Ce vendredi matin, Ian et Amélie sont à plus de 1600 milles de la Réunion, soit 3000 kilomètres… et rien ne sera vraiment simple ni rapide. « Il n’y a pas beaucoup de vent sur la route, nous serons sur des angles assez serrés, à des allures où ces bateaux ne sont pas hyper rapides. On est devant une bonne semaine à tricoter des bords pour remonter vers la Réunion. Il nous faudra être en forme, à bien nous reposer pour rester lucides sur les choix stratégiques et pour tenir dans la pétole (l’absence de vent) qui nous attend dans les phases de transition d’un système météo à l’autre.
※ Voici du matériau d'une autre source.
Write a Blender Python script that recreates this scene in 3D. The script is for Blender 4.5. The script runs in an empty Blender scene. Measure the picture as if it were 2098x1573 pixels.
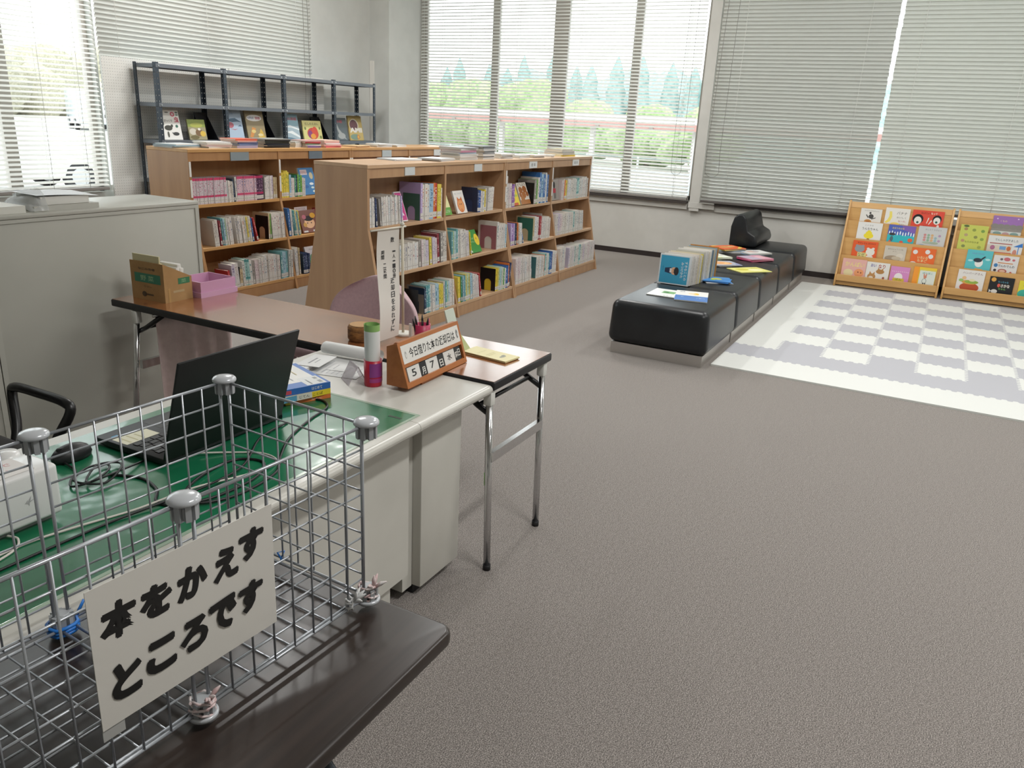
import bpy, bmesh, math, random
from mathutils import Matrix, Vector

random.seed(11)
S = bpy.context.scene
C = S.collection
PI = math.pi

# ------------------------------------------------------------------ camera, sky, lights, exposure
cam_d = bpy.data.cameras.new('camera')
cam_d.sensor_width = 36.0
cam_d.lens = 1621.0 / 2098.0 * 36.0
cam_d.clip_start = 0.02
cam_d.clip_end = 500
cam = bpy.data.objects.new('camera', cam_d)
C.objects.link(cam)
_yaw, _pit, _rol = 0.477156, 0.321925, 0.05113
_f = Vector((math.cos(_pit)*math.cos(_yaw), math.cos(_pit)*math.sin(_yaw), -math.sin(_pit)))
_r0 = _f.cross(Vector((0, 0, 1))).normalized()
_u0 = _r0.cross(_f)
_r = _r0*math.cos(_rol) + _u0*math.sin(_rol)
_u = -_r0*math.sin(_rol) + _u0*math.cos(_rol)
_m = Matrix(((_r.x, _u.x, -_f.x, 0), (_r.y, _u.y, -_f.y, 0), (_r.z, _u.z, -_f.z, 1.57), (0, 0, 0, 1)))
cam.matrix_world = _m
S.camera = cam

w = bpy.data.worlds.new('overcast_sky')
S.world = w
w.use_nodes = True
_bg = w.node_tree.nodes['Background']
_bg.inputs[0].default_value = (0.94, 0.98, 1.0, 1)
_bg.inputs[1].default_value = 3.3

S.view_settings.view_transform = 'Standard'
S.view_settings.look = 'None'
S.view_settings.gamma = 1
S.view_settings.use_curve_mapping = False
S.view_settings.exposure = 0.0
S.cycles.use_denoising = True
S.cycles.max_bounces = 10
S.cycles.diffuse_bounces = 5
S.cycles.transparent_max_bounces = 16
S.cycles.sample_clamp_indirect = 6

# (x, y, watts) of unseen ceiling fixtures; by the desk inferred from its shadow, the rest added as fill
UNSEEN_LAMPS = [(1.7, -0.9, 84), (2.4, -3.6, 20), (5.0, 1.6, 44), (5.0, -1.9, 46), (7.6, 3.6, 60), (7.2, 0.2, 52), (7.2, -3.2, 34), (5.8, 5.3, 78)]


def area_light(name, loc, size, energy, color=(1, 1, 1), rot=(0, 0, 0), portal=False):
    d = bpy.data.lights.new(name, 'AREA')
    d.shape = 'RECTANGLE'
    d.size, d.size_y = size
    d.energy = energy
    d.color = color
    if portal:
        d.cycles.is_portal = True
    o = bpy.data.objects.new(name, d)
    C.objects.link(o)
    o.location = loc
    o.rotation_euler = rot
    return o


# ------------------------------------------------------------------ helpers


def lin(h):
    h = h.lstrip('#')
    out = []
    for i in (0, 2, 4):
        c = int(h[i:i+2], 16)/255
        out.append(c/12.92 if c <= .04045 else ((c+.055)/1.055)**2.4)
    return (*out, 1)


_mats = {}


def mat(hexc, rough=.55, metal=0., coat=0., spec=.5, trans=0., emit=None):
    k = (hexc, rough, metal, coat, spec, trans, emit)
    if k in _mats:
        return _mats[k]
    m = bpy.data.materials.new('m_%s_%d' % (hexc.lstrip('#'), len(_mats)))
    m.use_nodes = True
    b = m.node_tree.nodes['Principled BSDF']
    b.inputs['Base Color'].default_value = lin(hexc)
    b.inputs['Roughness'].default_value = rough
    b.inputs['Metallic'].default_value = metal
    b.inputs['Coat Weight'].default_value = coat
    b.inputs['Specular IOR Level'].default_value = spec
    b.inputs['Transmission Weight'].default_value = trans
    if emit:
        b.inputs['Emission Color'].default_value = lin(hexc)
        b.inputs['Emission Strength'].default_value = emit
    m.diffuse_color = lin(hexc)
    _mats[k] = m
    return m


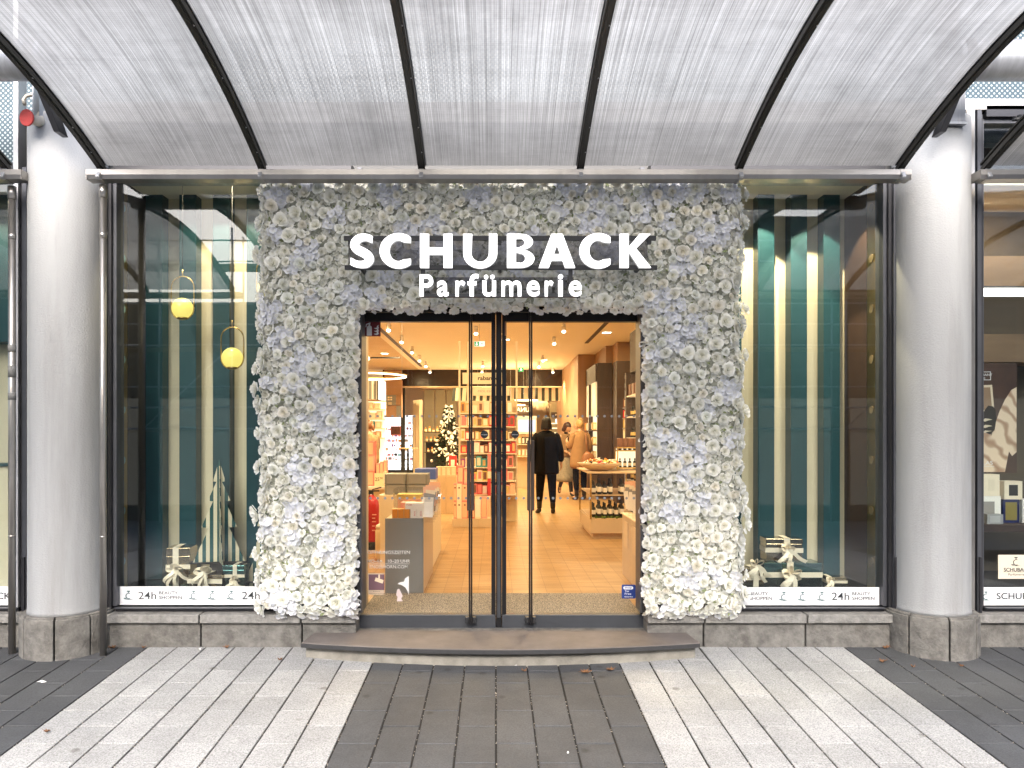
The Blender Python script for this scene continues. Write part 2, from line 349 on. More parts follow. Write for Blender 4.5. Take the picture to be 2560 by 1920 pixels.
def pavement():
    b=MB(); rnd=random.Random(3)
    for k in range(-34,34):
        x0=k*.2+.005+.005; x1=x0+.2-.0105
        zone=int((abs(k*.2+.1)+.8)//1.6)%2        # dark in the middle, 1.6 m stripes
        off=[0,.2,.0,.2][k%4]+(.0 if zone==0 else .0)
        y=5.2-.26-off*.98
        ys=[5.2,y] if y<5.19 else [5.2]
        while ys[-1]>-1.2: ys.append(ys[-1]-.392)
        for a,c in zip(ys[:-1],ys[1:]):
            y0,y1=c+.004,a-.004
            if y1-y0<.03: continue
            dz=rnd.uniform(-.0012,.0012); ch=.0018
            j=[(rnd.uniform(-.0016,.0012),rnd.uniform(-.0006,.0006)) for _ in range(4)]
            q=[(x0+j[0][0],y0+j[0][1]),(x1-j[1][0]*.6,y0+j[1][1]),(x1-j[2][0]*.6,y1+j[2][1]),(x0+j[3][0],y1+j[3][1])]; qi=[(a+ch*sx,b_+ch*sy) for (a,b_),(sx,sy) in zip(q,((1,1),(-1,1),(-1,-1),(1,-1)))]
            vs=[(x,yy,gz(yy)-.02+dz) for x,yy in q]+[(x,yy,gz(yy)-.0022+dz) for x,yy in q]+[(x,yy,gz(yy)+dz) for x,yy in qi]
            fs=[(i,(i+1)%4,(i+1)%4+4,i+4) for i in range(4)]+[(i+4,(i+1)%4+4,(i+1)%4+8,i+8) for i in range(4)]+[(8,9,10,11)]
            b.add(vs,fs,0 if zone==1 else 1)
    b.build('pavement',[M['pavlight'],M['pavdark']],kind='structure')
    g=MB(); g.add([(-60,-60,gz(-60)),(60,-60,gz(-60)),(60,5.6,gz(5.6)),(-60,5.6,gz(5.6))],[(0,1,2,3)])
    for p in range(4): g.v[p]=(g.v[p][0],g.v[p][1],g.v[p][2]-.006)
    g.build('ground',M['joint'],kind='structure')
    g2=MB(); g2.add([(-30,-9,gz(-9)-.002),(30,-9,gz(-9)-.002),(30,-1.3,gz(-1.3)-.002),(-30,-1.3,gz(-1.3)-.002)],[(0,1,2,3)])
    g2.build('street',cmat('street paving',(.2,.2,.2),rough=.85,var=.15,vs=3),kind='structure')
pavement()

# ---- columns
def column(x,r,label,seed):
    t=thing('round_column',label,'column',(x,5.2,0))
    b=MB(); n=64; prof=[(r+.006,.262),(r+.001,.285),(r,.32),(r,1.2),(r,2.2),(r,3.2),(r,3.6)]
    b.lathe(prof,(x,5.2,0),n); b.build('shaft',M['render'],t)
    rr=.292
    # plinth of curved stone blocks
    angs=[R(a) for a in (160,196,236,283,326,380)] if seed==0 else [R(a) for a in(160,214,262,305,344,380)]
    for a0,a1 in zip(angs[:-1],angs[1:]):
        b=MB(); m=9; g=.006/rr; aa=[a0+g+(a1-a0-2*g)*i/m for i in range(m+1)]
        for z0,z1,ro,ri in((-.06,.250,rr,.2),(.250,.264,rr-.012,.2)):
            o=[(x+ro*math.cos(a),5.2+ro*math.sin(a)) for a in aa]; i_=[(x+ri*math.cos(a),5.2+ri*math.sin(a)) for a in aa]
            vs=[(p[0],p[1],z) for z in(z0,z1) for p in o]+[(p[0],p[1],z) for z in(z0,z1) for p in i_]
            k=m+1; fs=[]
            for q in range(m): fs+= [(q,q+1,k+q+1,k+q),(2*k+q+1,2*k+q,3*k+q,3*k+q+1),(k+q,k+q+1,3*k+q+1,3*k+q)]
            fs+=[(0,k,3*k,2*k),(m,2*k+m,3*k+m,k+m)]
            b.add(vs,fs)
        b.build('plinth_block',M['stone'],t,bevel=.004)
    return t
column(-2.95,.245,'round white rendered column left of the striped display window with pendant lamps',0)
column(3.01,.240,'round white rendered column between the gift window and the poster window',1)

# ---- shop building
B=thing('shop_building','street facade of the perfume shop with stone plinth and dark metal window frames','building',(0,5.3,0))
def slab(x0,x1):
    b=MB(); b.box(x0,x1,5.185,5.5,-.08,.172); b.build('plinth_stone',M['stone'],B,bevel=.005)
    b=MB(); b.box(x0,x1,5.150,5.5,.1725,.232); b.build('coping_stone',M['stonecap'],B,bevel=.006)
xs=lambda u:wx(u,5.185)
for a,c in((-8,-5.6),(-5.59,xs(-320)),(xs(-315),xs(68)),(xs(268),xs(500)),(xs(504),xs(753)),(xs(757),xs(890)),(xs(1618),xs(1757)),(xs(1761),xs(2012)),(xs(2016),xs(2238)),(xs(2424),xs(2800)),(xs(2805),5.9),(5.91,8)): slab(a,c)
b=MB(); b.box(-8,3.2,5.362,5.378,3.34,3.6,0); b.box(3.2,8,5.362,5.378,3.66,3.72,1); b.box(-3.0,3.2,5.14,5.5,3.601,3.74,0); b.box(-8,-3.0,5.50,5.6,3.6,4.6,0); b.box(3.2,8,5.50,5.6,3.6,4.8,1); b.box(-8,8,5.62,5.9,3.74,7.5,0); b.box(-8,8,4.75,5.61,5.0,5.25,0); b.build('upper_wall_with_added_ledge',[cmat('grey fascia',(.13,.13,.13),rough=.6,var=.1),cmat('dark blue upper glazing',(.03,.05,.07),rough=.12,var=.1)],B)  # last box is an added overhang out of view, shading the canopy's rear
# perforated metal screen above the windows
def perf():
    m=bpy.data.materials.new('perforated metal screen'); m.use_nodes=True; n=m.node_tree.nodes; L=m.node_tree.links; b_=n['Principled BSDF']
    tc=n.new('ShaderNodeTexCoord'); mp=n.new('ShaderNodeMapping'); mp.inputs['Rotation'].default_value=(0,R(45),0); mp.inputs['Scale'].default_value=(38,38,38); L.new(tc.outputs['Object'],mp.inputs[0])
    fr=n.new('ShaderNodeVectorMath'); fr.operation='FRACTION'; L.new(mp.outputs[0],fr.inputs[0])
    sb=n.new('ShaderNodeVectorMath'); sb.operation='SUBTRACT'; sb.inputs[1].default_value=(.5,.5,.5); L.new(fr.outputs[0],sb.inputs[0])
    mu=n.new('ShaderNodeVectorMath'); mu.operation='MULTIPLY'; mu.inputs[1].default_value=(1,0,1); L.new(sb.outputs[0],mu.inputs[0])
    ln=n.new('ShaderNodeVectorMath'); ln.operation='LENGTH'; L.new(mu.outputs[0],ln.inputs[0])
    gt=n.new('ShaderNodeMath'); gt.operation='LESS_THAN'; gt.inputs[1].default_value=.27; L.new(ln.outputs['Value'],gt.inputs[0])
    mx=n.new('ShaderNodeMix'); mx.data_type='RGBA'; mx.inputs['A'].default_value=(.05,.08,.10,1); mx.inputs['B'].default_value=(.36,.40,.42,1); L.new(gt.outputs[0],mx.inputs['Factor']); L.new(mx.outputs['Result'],b_.inputs['Base Color'])
    b_.inputs['Roughness'].default_value=.4; b_.inputs['Metallic'].default_value=.3
    return m
M['perf']=perf()
b=MB(); b.box(-8,-3.02,5.46,5.49,3.745,4.6); b.box(-8,-3.36,5.34,5.359,3.345,3.7449); b.build('perforated_panel',M['perf'],B)
b=MB(); b.box(3.28,8,5.3,5.33,3.83,4.7); b.box(-3.01,3.2,5.46,5.49,3.745,4.6); b.build('perforated_panel',M['perf'],B)
b=MB(); b.box(3.26,8,5.22,5.36,3.72,3.80); b.box(3.262,3.32,5.20,5.33,.233,3.72); b.build('transom',M['steel'],B,bevel=.004)
b=MB(); b.box(-3.335,-3.30,5.2,5.3,.27,4.6); b.build('mullion',M['galv'],B,bevel=.003)

def window(x0,x1,z0,z1,lbl=None,top=None):
    "aluminium frame with stepped profiles round a pane; x0,x1 = clear glass"
    t=bpy.data.objects.new('display_window',None); col.objects.link(t); t.parent=B; t.location=Vector(((x0+x1)/2,5.3,z0))-wloc(B)
    if lbl: t['label']=lbl
    b=MB(); fz0=.2335
    ft=.076
    for s,xe in((-1,x0),(1,x1)):
        b.box(xe,xe+s*ft*.32,5.25,5.36,fz0+.035,z1+.03,0)
        b.box(xe+s*ft*.32,xe+s*ft*.62,5.225,5.37,fz0+.02,z1+.05,1)
        b.box(xe+s*ft*.62,xe+s*ft,5.20,5.38,fz0,z1+.07,0)
        b.box(xe+s*ft*.40,xe+s*ft*.52,5.217,5.2249,.30+.35,z1-.95,2)
        b.box(xe+s*ft*.66,xe+s*ft*.9,5.188,5.1999,.236,.62,1)
    b.box(x0,x1,5.24,5.36,fz0,fz0+.022,1); b.box(x0,x1,5.215,5.36,fz0+.022,fz0+.030,0); b.box(x0,x1,5.25,5.36,fz0+.030,z0,0)
    b.box(x0,x1,5.25,5.36,z1,z1+.035,0); b.box(x0,x1,5.22,5.36,z1+.035,z1+.11,1)
    for q in range(3): b.disc((x0+(x1-x0)*(.2+.3*q),5.2135,fz0+.026),.004,.003,8,2)
    b.build('frame',[M['frame2'],M['frame'],M['black']],t,bevel=.002)
    b=MB(); b.box(x0,x1,5.298,5.306,z0,z1); b.build('pane',M['glass'],t)
    return t
GZ0,GZ1=wz(1513,5.3),wz(455,5.3)
window(wx(300,5.3),-1.0,GZ0,GZ1,'left display window with the pendant lamps')
window(1.08,wx(2199,5.3),GZ0,GZ1,'right display window with the pile of gift boxes')
window(wx(2448,5.3),6.2,GZ0,3.64,'poster window at the right edge')
window(-6.2,wx(61,5.3),GZ0,GZ1,'window at the left edge')
# dark reveals beside the columns
b=MB(); b.box(wx(60,5.3)+.062,-3.19,5.24,5.5,.233,3.7); b.build('reveal',M['frame'],B)
b=MB(); b.box(3.24,3.262,5.23,5.5,.233,3.7); b.build('reveal',M['frame'],B)

# ---- step
b=MB(); cx=.035; half=1.31
def arc(x,ye,yc): return ye-(ye-yc)*(1-((x-cx)/half)**2)
n=28; X=[cx-half+2*half*i/n for i in range(n+1)]
poly=[(x,arc(x,4.94,4.785)) for x in X]+[(cx+half-.03,5.245),(cx-half+.03,5.245)]
S=thing('entrance_step','low curved stone step with a dark slab edge under the glass doors','step',(cx,5.0,0))
b.prismz(poly,.066,.100,0)
b.build('slab',cmat('worn granite slab',(.15,.13,.12),rough=.75,var=.26,vs=5,bump=.25,bs=150,dirt=.5),S,bevel=.006)
b=MB(); edge=[(x,arc(x,4.94,4.785)-.004) for x in X]; 
for i in range(n): b.add([(*edge[i],.068),(*edge[i+1],.068),(*edge[i+1],.095),(*edge[i],.095)],[(0,1,2,3)])
b.build('dark_edge',cmat('tarry slab edge',(.035,.035,.037),rough=.7,var=.3,vs=30),S)
poly2=[(cx+(x-cx)*.985,arc(x,4.94,4.785)+.045) for x in X]+[(cx+half-.05,5.36),(cx-half+.05,5.36)]
b=MB(); b.prismz(poly2,-.1,.0655,0); b.build('riser',cmat('lime stained riser',(.27,.255,.22),rough=.9,var=.3,vs=8,bump=.4,bs=60,dirt=.5),S)
b=MB(); b.box(wx(880,5.3),wx(1622,5.3),5.247,5.42,.02,.098); b.build('threshold',M['stone'],B)

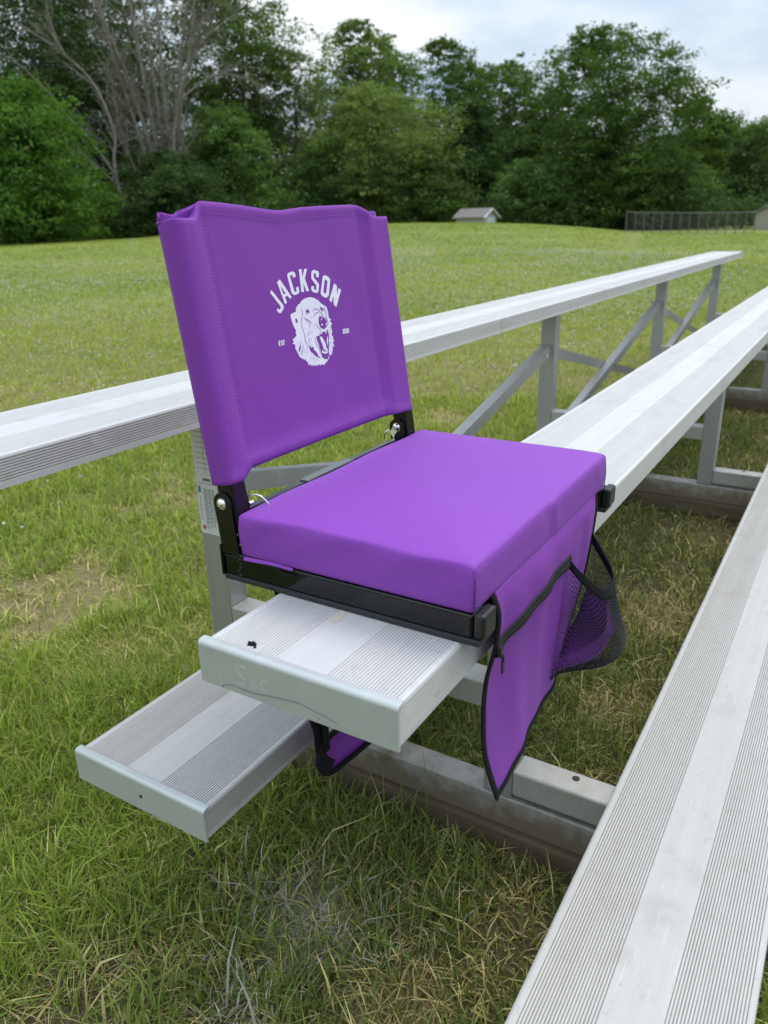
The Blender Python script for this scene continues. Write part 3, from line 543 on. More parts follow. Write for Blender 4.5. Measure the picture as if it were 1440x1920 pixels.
# wire rings beside the hinges
def arc3(pts, n=8):
    out = []; P = [Vector(p) for p in pts]; P = [P[0]] + P + [P[-1]]
    for i in range(1, len(P)-2):
        for k in range(n):
            t = k/n; a, b_, c, d = P[i-1], P[i], P[i+1], P[i+2]
            out.append(0.5*((2*b_) + (c-a)*t + (2*a-5*b_+4*c-d)*t*t + (3*b_-a-3*c+d)*t**3))
    return out + [P[-2]]
mb = MB(); mb.tube(arc3([(0.540,0.330,0.0935),(0.538,0.3355,0.0905),(0.5375,0.338,0.083),(0.537,0.3355,0.0735),(0.536,0.328,0.064),(0.535,0.318,0.056)]), 0.0011, 8)
mb.tube([(0.540,0.330,0.0935),(0.537,0.319,0.084),(0.534,0.307,0.072)], 0.0011, 8); mb.bar((0.5405,0.3165,0.099),(0.5385,0.324,0.088),0.010,0.0016,(1,0,0)); mb.build('wire_ring', M_chrome, chair, autos=60)
mb = MB(); mb.tube(arc3([(0.1645,0.304,0.1025),(0.167,0.299,0.1035),(0.170,0.291,0.1025),(0.172,0.286,0.0985),(0.174,0.281,0.092),(0.175,0.277,0.080)]), 0.0011, 8)
mb.tube([(0.163,0.303,0.092),(0.170,0.303,0.092)], 0.003, 10); mb.build('wire_ring', M_chrome, chair, autos=60)

# ---- cushion
def cushion():
    x0, x1, y0, y1, zb, zt = 0.1335, 0.5835, -0.0135, 0.296, 0.0355, 0.0905
    def loop(inx, iny, rc, n=26):
        pts = []; X0, X1, Y0, Y1 = x0+inx, x1-inx, y0+iny, y1-iny
        def seg(a, b, k): return [(a[0]+(b[0]-a[0])*i/k, a[1]+(b[1]-a[1])*i/k) for i in range(k)]
        def cor(cx_, cy_, a0): return [(cx_+rc*math.cos(a0+i/5*math.pi/2), cy_+rc*math.sin(a0+i/5*math.pi/2)) for i in range(5)]
        pts += seg((X0+rc,Y0),(X1-rc,Y0),44) + cor(X1-rc,Y0+rc,-math.pi/2) + seg((X1,Y0+rc),(X1,Y1-rc),32) + cor(X1-rc,Y1-rc,0)
        pts += seg((X1-rc,Y1),(X0+rc,Y1),44) + cor(X0+rc,Y1-rc,math.pi/2) + seg((X0,Y1-rc),(X0,Y0+rc),32) + cor(X0+rc,Y0+rc,math.pi)
        return pts
    rt = 0.0062; rows = []
    rows.append((0.030, zb+0.0005, 0.004)); rows.append((0.006, zb, 0.004)); rows.append((0.0015, zb+0.001, 0.005)); rows.append((0.0, zb+0.004, 0.005))
    for k in range(1, 9): rows.append((-0.0012*math.sin(k/9*math.pi), zb+0.004+(zt-rt-zb-0.004)*k/8, 0.005))
    for k in range(1, 8): a = k/7*math.pi/2*0.86; rows.append((rt*(1-math.cos(a)), zt-rt+rt*math.sin(a), 0.003+0.001*k/7))
    base_in, base_z = rows[-1][0], rows[-1][1]
    half = (y1-y0)/2
    for k in range(1, 15):
        s = k/14*0.98; inn = base_in + (half-base_in)*s; rows.append((inn, base_z + 0.0075*(1-(1-s)**2.8), 0.006))
    mb = MB(); n = None
    for inn, z, rc in rows:
        l = loop(inn, inn, min(rc, half-inn-0.0005) if half-inn > 0.001 else 0.0004)
        if n is None: n = len(l)
        for x, y in l:
            # soft creases on the front drop and slack cover
            fy = max(0, 1-(y-y0)/0.03); fx_ = max(0, 1-(x-x0)/0.03); zz_ = z; yy = y; xx = x
            w1 = 0.0018*math.exp(-((x-0.372+(z-0.06)*0.35)/0.012)**2) - 0.0012*math.exp(-((x-0.350+(z-0.06)*0.35)/0.014)**2) + 0.0012*math.exp(-((x-0.552+(z-0.06)*0.5)/0.008)**2)
            yy += -fy*w1*(1 if z < zt else .4)*sm(zb, zb+0.012, z)
            zz_ += -0.0016*fy*math.exp(-((x-0.355)/0.02)**2) * sm(zt-0.03, zt, z)
            zz_ += 0.0011*math.sin(x*31+1)*math.sin(y*27) * sm(zt-rt, zt, z)
            xx += fx_*0.0012*math.sin(y*60+z*90)*sm(zb, zt, z)
            # front edge is pulled down a little, and the back rounded
            zz_ -= 0.002*max(0, 1-(y-y0)/0.04)**2 * sm(zt-0.02, zt, z)
            mb.v.append((xx, yy, zz_))
    for i in range(len(rows)-1):
        for j in range(n):
            mb.f.append((i*n+j, i*n+(j+1)%n, (i+1)*n+(j+1)%n, (i+1)*n+j)); mb.m.append(0)
    mb.f.append(tuple((len(rows)-1)*n+j for j in range(n))); mb.m.append(0); mb.f.append(tuple(range(n))[::-1]); mb.m.append(0)
    c = mb.build('seat_cushion', M_purple, chair, smooth=True)
    sew = mat('dark_purple_thread', (0.07,0.02,0.14), 0.7)[0]; s = MB(); s2 = MB()
    s.tube([(0.1338,-0.0138,zb+0.003),(0.1333,-0.0142,zb+0.025),(0.1345,-0.0132,zt-0.014)], 0.0007, 6); s2.tube([(0.5832,-0.0138,zb+0.003),(0.5837,-0.0142,zb+0.025),(0.5825,-0.0132,zt-0.014)], 0.0007, 6)
    s.build('corner_seam', sew, c); s2.build('corner_seam', sew, c)
    # loose lip of the cover under the cushion edge
    lp = [[(0.1325-0.0012*math.sin(y*70)-0.001*k, y, zb+0.002-0.0028*k/3*(1+0.3*math.sin(y*50))) for k in range(4)] for y in np.linspace(0.215, 0.288, 20)]
    MB().grid(lp).build('cover_lip', M_purple, c, smooth=True)
    MB().tube(arc3([(0.1305,0.238,0.030),(0.130,0.226,0.0285),(0.1305,0.212,0.0300)]), 0.0016, 6).build('hook_tape', M_web, c)
    return c
cushion()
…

Autant nous n’avions pas l’impression d’avoir fait la meilleure des trajectoires en début de course, autant nous sommes satisfaits de notre trace dans le sud : nous avons bien exploité le vent, sa force et ses rotations, et nous avons réussi à nous positionner comme nous l’espérions pour attaquer le dernier morceau de vent portant pour atteindre une nouvelle rotation du vent qui devrait nous permettre de ressortir avec une confortable avance sur notre concurrent ! »
Ce vendredi matin, le Class40 Crédit Mutuel comptait plus de 27 milles d’avance sur Belgium Ocean Racing. Un petit peu plus au sud, et surtout plus à l’est, Ian Lipinski et Amélie Grassi étaient positionnés de manière à profiter au maximum de la dépression qui court à leur rencontre. Cette dépression a été particulièrement bénéfique au duo allemand composé de Lennart Burke et Melwin Fink. Les deux navigateurs de Next Generation Boating Around the World, débiteurs de plus de 400 milles sur la tête de course il y a une semaine, ont gommé près de la moitié de leur retard. Les cinq autres Class40 sont à plus de 1000 milles des leaders. Ainsi va le sud.